For Luhmann, perception always occurs across a boundary; the art I have been discussing shows us that perception is always of a boundary. Luhmann remarks that "The functional concepts of imitation and representation, now obsolete, would have to be rejected a second time—not because they unduly restrict the freedom of art, but because they indulge in, rather than unmask, the illusionism of the world." Reduction of the means of art is a test for aesthetic experience. To ask whether the emotional and cognitive experiences offered by art can survive without illusion is to suggest that they themselves may only be illusion anyway; the artist that purges illusionism from art is then also giving up his or her own illusions, and this could be figured as the falling away of a succession of masks. Progressive reduction in art could be seen as a tool of enlightenment for artists who want to know who they are and what they really feel — and to make a space within which they could feel anything — but always in relation to the surrounding social space. Yet Luhmann seems to assume that there could be a real without a mask, but his own theory suggests otherwise. The "unmasking of illusionism" is precisely the re-entry of the form into itself, the acknowledgement of the frame within the frame. The illusion of a plane conjured up by Gego or Sandback tells us that there can be no art without a plane as the carrier of aesthetic appearance. The celebrated flatness of classic modernism may be an acknowledgment of a fundamental feature of any picture, but we can never know that a picture is flat, only that it looks flat; flatness is just as much a matter of illusion as deep pictorial space. So illusion is then the ground level of art, of both painting and sculpture, yet perhaps illusion is not the best word. I would prefer "appearance". Art is the realm of the irreducibly phenomenal aspect of experience.

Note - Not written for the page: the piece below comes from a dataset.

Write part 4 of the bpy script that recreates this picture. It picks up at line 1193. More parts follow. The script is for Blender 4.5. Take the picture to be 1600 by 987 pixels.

The political implications of this lie in a consideration of the social meaning of illusion, otherwise the dialectic of appearances. I do not claim that suffering does not exist, or that we don’t experience the effects of power on our bodies and minds, but to assume that politics, or money, or identity or even facts themselves are "real" is the most dangerous of all illusions, because as we credit their reality we also strengthen their hold over us. This is how art that claims to dissolve the beautiful fiction unintentionally affirms the power of the given social order. We can only gain understanding about our lives through images. Conversely, art cannot be desublimated to the "real". To put it simply, the most critical position that art can take is to reside in its phenomenal nature. To finish with a quote from Smithson:

Only appearances are fertile; they are the gateways to the primordial. Every artist owes his existence to such mirages. The ponderous illusions of solidity, the nonexistence of things, is what the artist takes for "materials".